*TASK BRIEF*:
Return, unaltered, every line from the beginning of the material below up to and including the one with "R = math.radians".

* * *

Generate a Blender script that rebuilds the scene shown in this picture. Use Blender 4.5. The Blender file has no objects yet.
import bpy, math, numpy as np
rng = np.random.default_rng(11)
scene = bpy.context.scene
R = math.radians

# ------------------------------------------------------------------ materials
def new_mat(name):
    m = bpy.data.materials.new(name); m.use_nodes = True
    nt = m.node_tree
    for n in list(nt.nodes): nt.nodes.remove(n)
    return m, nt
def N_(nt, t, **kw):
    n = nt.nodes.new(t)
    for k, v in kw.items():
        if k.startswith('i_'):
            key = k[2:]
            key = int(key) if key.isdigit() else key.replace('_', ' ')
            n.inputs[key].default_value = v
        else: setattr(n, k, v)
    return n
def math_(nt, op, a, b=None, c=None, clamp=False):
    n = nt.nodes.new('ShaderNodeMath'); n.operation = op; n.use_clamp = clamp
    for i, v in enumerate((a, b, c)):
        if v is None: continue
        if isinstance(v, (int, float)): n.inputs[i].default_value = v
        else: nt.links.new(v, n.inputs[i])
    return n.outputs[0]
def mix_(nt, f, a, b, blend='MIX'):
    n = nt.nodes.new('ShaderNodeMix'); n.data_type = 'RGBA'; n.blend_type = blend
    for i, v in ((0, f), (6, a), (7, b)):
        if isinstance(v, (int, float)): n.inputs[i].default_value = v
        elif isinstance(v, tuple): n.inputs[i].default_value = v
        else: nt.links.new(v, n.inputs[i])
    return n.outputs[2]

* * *

*ANSWER*:
Generate a Blender script that rebuilds the scene shown in this picture. Use Blender 4.5. The Blender file has no objects yet.
import bpy, math, numpy as np
rng = np.random.default_rng(11)
scene = bpy.context.scene
R = math.radians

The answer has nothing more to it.